- _Written exercise_:
Look through the material and tally each line bearing the word "picture". Give only the total.

- _Available data_:

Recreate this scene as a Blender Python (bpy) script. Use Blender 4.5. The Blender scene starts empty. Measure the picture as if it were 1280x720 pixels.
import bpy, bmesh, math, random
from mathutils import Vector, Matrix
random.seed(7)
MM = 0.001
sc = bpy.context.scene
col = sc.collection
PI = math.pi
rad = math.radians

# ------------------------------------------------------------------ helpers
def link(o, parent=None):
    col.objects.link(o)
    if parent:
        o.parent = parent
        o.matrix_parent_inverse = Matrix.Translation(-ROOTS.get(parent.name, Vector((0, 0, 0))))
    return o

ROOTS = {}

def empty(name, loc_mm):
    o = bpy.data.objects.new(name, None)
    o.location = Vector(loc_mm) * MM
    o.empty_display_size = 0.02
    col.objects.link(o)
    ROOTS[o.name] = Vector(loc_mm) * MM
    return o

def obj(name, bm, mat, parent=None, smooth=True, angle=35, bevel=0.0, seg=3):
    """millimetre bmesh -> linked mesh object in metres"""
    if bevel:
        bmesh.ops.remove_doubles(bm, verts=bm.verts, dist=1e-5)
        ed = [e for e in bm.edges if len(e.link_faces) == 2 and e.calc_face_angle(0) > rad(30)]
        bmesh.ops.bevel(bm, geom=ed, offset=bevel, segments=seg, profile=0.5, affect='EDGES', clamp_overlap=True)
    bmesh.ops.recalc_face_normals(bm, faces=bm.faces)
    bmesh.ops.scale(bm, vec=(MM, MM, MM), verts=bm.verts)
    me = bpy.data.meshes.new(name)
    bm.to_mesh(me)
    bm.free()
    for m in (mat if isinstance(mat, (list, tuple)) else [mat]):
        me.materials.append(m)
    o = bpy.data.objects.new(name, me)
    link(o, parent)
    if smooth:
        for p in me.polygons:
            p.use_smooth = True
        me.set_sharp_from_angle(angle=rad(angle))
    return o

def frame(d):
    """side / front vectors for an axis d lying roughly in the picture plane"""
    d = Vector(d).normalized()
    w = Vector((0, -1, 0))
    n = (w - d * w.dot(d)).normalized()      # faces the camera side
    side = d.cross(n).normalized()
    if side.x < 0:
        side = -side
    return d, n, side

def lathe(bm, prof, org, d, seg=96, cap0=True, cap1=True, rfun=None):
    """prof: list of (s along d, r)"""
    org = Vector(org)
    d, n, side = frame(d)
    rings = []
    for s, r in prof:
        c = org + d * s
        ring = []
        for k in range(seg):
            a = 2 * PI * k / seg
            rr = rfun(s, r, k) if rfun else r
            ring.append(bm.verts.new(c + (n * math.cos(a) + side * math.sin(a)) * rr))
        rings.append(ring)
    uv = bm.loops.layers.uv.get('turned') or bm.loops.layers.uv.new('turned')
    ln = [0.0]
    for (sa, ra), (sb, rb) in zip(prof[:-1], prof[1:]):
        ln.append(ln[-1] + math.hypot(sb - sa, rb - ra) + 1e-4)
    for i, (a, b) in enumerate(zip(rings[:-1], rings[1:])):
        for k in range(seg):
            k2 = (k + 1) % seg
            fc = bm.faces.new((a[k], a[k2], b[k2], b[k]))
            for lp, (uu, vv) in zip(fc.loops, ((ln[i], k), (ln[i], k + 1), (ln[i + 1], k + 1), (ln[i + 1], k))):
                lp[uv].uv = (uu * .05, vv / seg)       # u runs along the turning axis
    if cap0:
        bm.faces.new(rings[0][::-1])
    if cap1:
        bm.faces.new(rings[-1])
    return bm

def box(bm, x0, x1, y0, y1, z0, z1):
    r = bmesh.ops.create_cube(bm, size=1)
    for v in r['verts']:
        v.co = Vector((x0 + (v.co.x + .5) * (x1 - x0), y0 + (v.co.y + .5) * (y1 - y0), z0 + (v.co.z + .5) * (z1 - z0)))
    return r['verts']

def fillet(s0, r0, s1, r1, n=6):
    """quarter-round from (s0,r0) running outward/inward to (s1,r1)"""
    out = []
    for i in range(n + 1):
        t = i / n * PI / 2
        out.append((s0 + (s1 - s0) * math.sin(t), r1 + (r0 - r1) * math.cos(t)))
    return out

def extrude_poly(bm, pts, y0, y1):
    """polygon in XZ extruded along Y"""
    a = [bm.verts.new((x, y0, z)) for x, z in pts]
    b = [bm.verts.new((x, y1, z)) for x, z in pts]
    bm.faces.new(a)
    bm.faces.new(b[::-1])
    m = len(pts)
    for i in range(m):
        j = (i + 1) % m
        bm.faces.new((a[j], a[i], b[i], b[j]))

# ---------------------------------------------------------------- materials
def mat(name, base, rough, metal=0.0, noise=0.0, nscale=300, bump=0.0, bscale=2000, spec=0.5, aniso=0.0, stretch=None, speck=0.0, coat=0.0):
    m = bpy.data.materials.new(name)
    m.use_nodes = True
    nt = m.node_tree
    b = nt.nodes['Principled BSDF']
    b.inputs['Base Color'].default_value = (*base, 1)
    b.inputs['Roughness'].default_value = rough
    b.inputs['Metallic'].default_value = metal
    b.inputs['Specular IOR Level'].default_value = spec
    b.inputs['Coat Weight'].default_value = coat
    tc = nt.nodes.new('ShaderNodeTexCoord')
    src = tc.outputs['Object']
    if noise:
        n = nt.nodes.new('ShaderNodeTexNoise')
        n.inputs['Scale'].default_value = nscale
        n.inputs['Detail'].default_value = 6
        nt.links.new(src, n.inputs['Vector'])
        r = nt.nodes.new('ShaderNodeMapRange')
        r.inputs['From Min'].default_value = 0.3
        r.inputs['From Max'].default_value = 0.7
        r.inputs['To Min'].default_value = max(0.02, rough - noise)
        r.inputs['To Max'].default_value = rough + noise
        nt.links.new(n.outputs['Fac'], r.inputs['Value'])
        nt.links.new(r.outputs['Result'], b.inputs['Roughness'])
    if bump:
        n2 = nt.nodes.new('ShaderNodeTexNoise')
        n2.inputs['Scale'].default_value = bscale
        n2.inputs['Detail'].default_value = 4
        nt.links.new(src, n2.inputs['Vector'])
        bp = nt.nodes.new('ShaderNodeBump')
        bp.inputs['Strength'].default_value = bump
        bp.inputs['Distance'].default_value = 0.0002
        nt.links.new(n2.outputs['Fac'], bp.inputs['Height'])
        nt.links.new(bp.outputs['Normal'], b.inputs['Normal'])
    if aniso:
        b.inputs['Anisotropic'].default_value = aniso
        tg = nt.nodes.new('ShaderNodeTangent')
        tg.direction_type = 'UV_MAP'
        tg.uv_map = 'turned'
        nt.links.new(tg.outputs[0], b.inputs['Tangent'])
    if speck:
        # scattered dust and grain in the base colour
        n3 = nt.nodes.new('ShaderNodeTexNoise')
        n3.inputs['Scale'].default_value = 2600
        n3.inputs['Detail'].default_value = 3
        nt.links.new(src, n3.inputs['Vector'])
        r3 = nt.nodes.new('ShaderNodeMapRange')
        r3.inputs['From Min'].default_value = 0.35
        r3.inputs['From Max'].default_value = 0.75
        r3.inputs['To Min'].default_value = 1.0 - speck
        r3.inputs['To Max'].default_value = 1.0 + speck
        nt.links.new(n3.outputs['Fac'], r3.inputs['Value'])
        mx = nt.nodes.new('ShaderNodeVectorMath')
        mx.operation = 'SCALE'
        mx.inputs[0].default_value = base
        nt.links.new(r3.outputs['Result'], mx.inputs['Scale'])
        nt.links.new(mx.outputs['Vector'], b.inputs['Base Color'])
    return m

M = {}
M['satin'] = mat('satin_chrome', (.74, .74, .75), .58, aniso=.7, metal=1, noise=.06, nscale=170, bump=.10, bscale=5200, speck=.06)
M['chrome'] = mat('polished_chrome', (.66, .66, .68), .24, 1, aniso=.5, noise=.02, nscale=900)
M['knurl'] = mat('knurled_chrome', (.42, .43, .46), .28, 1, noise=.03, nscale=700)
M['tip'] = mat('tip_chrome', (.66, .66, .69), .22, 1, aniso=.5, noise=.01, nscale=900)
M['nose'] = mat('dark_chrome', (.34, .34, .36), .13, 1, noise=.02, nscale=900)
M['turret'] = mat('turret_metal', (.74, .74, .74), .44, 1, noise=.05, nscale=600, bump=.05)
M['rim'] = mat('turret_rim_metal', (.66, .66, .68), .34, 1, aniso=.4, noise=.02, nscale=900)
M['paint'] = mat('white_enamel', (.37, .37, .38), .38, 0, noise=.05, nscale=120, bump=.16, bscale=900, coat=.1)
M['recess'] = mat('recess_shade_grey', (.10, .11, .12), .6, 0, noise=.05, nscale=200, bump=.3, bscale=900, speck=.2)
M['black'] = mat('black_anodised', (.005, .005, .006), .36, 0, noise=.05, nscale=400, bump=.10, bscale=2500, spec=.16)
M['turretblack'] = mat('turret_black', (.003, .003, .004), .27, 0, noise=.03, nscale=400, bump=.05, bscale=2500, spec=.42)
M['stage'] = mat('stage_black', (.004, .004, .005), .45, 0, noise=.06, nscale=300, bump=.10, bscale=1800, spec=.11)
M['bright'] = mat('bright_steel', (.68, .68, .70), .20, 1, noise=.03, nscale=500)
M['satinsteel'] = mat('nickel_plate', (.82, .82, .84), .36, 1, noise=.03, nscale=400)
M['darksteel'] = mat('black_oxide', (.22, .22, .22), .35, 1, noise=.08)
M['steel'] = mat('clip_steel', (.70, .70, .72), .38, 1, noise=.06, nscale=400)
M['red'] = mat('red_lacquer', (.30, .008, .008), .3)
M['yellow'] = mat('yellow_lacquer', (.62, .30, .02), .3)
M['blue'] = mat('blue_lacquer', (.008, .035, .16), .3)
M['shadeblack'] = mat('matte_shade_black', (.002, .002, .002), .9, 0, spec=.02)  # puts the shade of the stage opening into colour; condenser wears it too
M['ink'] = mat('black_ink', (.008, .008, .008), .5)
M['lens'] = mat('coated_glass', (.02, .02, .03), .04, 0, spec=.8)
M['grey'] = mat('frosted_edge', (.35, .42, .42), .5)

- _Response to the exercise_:
2